=== WHAT THIS TASK INVOLVES ===
Copy these lines exactly and nothing else: from the line holding "tint+=np.clip((y-450)/500,0,.08)" to the line holding "x,y,sc,idx,ti=T", both lines included.

● ● ● ●

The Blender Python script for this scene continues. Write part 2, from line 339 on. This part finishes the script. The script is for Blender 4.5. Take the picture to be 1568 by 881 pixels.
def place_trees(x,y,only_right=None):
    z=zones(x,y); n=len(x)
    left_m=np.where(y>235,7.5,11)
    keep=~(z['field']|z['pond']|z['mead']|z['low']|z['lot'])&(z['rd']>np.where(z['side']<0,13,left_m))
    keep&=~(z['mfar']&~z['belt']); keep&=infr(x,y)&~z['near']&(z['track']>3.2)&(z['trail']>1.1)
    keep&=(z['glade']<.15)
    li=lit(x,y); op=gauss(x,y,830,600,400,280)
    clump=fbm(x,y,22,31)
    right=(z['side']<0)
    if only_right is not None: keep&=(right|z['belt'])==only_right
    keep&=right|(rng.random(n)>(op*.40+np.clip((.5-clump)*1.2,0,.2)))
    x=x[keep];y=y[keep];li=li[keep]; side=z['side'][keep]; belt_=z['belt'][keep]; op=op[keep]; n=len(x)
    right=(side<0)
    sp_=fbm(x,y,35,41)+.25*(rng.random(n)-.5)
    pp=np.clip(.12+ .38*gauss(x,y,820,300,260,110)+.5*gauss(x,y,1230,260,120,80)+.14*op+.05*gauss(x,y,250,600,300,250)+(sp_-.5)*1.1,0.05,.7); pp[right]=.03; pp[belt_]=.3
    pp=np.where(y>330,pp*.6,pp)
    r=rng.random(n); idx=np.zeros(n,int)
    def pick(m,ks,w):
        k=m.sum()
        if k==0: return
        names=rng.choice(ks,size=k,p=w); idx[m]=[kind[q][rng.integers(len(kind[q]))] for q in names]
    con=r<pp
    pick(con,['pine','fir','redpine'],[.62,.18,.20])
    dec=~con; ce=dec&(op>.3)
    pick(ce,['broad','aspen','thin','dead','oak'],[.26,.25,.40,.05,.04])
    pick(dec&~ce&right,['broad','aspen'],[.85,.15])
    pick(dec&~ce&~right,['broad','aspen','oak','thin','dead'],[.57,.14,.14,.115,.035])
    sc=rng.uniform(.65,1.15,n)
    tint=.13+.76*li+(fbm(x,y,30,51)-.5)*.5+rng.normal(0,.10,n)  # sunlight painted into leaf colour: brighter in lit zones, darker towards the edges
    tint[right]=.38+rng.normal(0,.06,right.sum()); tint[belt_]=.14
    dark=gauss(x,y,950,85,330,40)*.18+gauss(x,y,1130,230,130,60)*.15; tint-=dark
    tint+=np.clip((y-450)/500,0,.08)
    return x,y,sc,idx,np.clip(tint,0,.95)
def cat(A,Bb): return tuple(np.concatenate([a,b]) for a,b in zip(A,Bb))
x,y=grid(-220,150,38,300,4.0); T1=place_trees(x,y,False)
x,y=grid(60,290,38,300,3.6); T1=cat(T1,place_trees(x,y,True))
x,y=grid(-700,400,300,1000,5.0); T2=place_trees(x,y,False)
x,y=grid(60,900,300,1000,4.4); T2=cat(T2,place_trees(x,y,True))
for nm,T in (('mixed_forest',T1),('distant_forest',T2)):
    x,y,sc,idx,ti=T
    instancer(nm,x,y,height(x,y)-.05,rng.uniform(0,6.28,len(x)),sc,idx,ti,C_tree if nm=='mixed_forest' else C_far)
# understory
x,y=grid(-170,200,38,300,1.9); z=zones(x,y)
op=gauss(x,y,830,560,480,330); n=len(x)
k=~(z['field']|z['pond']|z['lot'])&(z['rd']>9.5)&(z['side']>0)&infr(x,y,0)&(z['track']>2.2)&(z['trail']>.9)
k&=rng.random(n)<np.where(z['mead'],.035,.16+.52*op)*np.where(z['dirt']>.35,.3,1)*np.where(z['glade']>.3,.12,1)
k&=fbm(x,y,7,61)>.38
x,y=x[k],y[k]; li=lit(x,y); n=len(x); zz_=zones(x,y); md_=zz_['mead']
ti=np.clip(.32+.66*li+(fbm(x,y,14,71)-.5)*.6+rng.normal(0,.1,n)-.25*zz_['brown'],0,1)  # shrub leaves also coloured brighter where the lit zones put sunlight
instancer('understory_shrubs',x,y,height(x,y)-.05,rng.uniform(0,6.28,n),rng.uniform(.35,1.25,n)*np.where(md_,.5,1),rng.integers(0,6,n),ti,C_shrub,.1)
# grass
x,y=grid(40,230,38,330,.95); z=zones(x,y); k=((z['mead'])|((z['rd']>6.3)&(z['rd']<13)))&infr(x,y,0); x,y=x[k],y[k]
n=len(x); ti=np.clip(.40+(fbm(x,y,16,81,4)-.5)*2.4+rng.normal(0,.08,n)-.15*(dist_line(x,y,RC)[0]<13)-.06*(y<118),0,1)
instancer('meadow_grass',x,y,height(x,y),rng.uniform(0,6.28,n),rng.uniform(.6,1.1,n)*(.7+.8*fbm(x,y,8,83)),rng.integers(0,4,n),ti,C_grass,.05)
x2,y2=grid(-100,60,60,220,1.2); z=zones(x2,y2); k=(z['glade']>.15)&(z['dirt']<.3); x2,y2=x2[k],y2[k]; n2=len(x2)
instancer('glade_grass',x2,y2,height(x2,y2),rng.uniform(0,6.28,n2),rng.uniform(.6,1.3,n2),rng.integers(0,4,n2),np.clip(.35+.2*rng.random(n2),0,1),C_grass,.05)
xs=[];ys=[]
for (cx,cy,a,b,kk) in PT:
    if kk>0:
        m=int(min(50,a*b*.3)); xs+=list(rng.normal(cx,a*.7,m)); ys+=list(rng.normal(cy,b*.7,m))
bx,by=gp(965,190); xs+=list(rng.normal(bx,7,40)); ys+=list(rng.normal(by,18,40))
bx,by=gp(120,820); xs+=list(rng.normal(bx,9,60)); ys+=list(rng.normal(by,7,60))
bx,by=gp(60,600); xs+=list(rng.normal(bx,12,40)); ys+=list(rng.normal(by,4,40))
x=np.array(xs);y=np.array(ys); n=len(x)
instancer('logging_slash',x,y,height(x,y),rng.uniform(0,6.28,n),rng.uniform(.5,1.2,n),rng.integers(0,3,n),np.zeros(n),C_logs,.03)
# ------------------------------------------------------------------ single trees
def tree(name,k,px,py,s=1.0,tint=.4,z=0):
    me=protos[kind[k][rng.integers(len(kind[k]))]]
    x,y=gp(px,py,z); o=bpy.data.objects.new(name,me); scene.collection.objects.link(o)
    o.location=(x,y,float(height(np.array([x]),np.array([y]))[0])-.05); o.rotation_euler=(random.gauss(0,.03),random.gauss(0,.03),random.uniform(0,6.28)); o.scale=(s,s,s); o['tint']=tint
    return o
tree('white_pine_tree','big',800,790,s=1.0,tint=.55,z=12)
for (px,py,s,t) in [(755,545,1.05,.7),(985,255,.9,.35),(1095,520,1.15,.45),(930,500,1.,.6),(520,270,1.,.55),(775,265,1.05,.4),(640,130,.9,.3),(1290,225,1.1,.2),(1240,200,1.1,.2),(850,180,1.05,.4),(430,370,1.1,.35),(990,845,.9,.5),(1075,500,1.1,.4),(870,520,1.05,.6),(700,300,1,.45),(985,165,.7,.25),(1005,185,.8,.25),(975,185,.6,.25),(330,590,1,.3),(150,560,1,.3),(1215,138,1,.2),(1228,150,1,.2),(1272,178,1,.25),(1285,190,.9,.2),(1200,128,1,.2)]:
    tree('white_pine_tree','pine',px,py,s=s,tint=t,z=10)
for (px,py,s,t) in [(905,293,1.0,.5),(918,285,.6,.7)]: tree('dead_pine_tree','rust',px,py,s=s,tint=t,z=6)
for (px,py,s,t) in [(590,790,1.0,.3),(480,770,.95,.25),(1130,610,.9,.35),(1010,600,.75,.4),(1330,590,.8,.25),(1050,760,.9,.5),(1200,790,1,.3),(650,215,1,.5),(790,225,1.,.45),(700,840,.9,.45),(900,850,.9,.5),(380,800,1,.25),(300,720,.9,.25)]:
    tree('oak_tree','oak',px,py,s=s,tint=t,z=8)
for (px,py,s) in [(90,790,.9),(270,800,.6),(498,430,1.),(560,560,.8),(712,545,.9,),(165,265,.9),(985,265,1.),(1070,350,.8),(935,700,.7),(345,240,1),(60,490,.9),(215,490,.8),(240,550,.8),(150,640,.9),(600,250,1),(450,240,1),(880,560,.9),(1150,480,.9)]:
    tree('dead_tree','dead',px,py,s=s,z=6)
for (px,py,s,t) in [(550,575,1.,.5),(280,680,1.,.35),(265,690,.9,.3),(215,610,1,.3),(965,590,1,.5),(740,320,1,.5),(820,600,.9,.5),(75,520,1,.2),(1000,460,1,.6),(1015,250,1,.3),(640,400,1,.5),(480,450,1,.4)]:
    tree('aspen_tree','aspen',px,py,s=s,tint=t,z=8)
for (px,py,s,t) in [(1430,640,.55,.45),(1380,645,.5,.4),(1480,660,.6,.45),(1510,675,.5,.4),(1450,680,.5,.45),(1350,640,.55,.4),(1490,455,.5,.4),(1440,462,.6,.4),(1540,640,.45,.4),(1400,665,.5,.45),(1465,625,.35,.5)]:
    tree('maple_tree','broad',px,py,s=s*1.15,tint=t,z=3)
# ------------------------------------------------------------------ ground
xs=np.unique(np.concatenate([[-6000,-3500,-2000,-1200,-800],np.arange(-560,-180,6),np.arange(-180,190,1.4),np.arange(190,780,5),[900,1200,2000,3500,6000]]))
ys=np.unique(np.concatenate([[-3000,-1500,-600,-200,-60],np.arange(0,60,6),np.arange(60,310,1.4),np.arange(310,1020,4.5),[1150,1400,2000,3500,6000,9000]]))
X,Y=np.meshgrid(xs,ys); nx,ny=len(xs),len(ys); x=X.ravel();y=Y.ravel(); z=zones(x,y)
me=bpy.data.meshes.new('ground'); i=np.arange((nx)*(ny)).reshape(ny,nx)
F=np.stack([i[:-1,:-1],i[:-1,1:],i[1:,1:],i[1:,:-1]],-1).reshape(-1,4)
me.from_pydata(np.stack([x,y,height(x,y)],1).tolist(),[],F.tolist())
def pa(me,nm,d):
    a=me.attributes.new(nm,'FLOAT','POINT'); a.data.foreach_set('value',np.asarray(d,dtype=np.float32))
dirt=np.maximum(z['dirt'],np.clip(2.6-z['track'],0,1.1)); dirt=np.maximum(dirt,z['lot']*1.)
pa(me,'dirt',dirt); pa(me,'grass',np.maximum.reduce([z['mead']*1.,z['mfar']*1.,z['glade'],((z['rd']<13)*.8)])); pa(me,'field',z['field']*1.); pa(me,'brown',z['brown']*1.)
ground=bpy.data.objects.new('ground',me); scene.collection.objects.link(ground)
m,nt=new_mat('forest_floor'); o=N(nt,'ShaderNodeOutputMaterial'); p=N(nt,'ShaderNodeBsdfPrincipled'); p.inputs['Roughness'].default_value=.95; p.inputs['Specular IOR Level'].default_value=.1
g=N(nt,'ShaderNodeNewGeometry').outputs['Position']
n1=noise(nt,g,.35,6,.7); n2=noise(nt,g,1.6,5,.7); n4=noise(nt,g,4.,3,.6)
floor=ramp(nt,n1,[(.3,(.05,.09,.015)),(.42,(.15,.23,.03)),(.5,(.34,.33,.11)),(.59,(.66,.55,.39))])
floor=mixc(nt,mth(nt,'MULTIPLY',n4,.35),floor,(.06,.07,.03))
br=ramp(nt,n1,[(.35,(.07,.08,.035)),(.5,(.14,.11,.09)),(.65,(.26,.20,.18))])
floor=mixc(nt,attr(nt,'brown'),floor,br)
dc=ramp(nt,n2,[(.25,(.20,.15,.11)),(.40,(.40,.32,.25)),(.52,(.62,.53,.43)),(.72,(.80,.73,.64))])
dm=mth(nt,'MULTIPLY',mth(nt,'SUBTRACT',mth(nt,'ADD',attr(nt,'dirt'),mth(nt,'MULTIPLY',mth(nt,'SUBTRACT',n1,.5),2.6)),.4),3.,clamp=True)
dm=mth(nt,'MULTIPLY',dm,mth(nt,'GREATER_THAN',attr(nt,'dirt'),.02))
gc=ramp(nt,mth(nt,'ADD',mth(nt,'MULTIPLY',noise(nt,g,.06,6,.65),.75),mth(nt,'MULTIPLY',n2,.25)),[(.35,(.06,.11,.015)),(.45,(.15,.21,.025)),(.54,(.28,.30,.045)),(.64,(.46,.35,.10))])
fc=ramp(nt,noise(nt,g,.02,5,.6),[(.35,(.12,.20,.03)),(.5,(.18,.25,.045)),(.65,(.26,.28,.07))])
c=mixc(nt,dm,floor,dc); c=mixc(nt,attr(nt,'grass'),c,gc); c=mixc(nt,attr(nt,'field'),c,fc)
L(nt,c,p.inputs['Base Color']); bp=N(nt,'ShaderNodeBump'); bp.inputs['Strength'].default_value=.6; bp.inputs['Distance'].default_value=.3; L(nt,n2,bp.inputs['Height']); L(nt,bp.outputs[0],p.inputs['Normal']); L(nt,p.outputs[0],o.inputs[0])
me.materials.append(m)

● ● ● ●

=== RESPONSE TO THIS EXERCISE ===
    tint+=np.clip((y-450)/500,0,.08)
    return x,y,sc,idx,np.clip(tint,0,.95)
def cat(A,Bb): return tuple(np.concatenate([a,b]) for a,b in zip(A,Bb))
x,y=grid(-220,150,38,300,4.0); T1=place_trees(x,y,False)
x,y=grid(60,290,38,300,3.6); T1=cat(T1,place_trees(x,y,True))
x,y=grid(-700,400,300,1000,5.0); T2=place_trees(x,y,False)
x,y=grid(60,900,300,1000,4.4); T2=cat(T2,place_trees(x,y,True))
for nm,T in (('mixed_forest',T1),('distant_forest',T2)):
    x,y,sc,idx,ti=T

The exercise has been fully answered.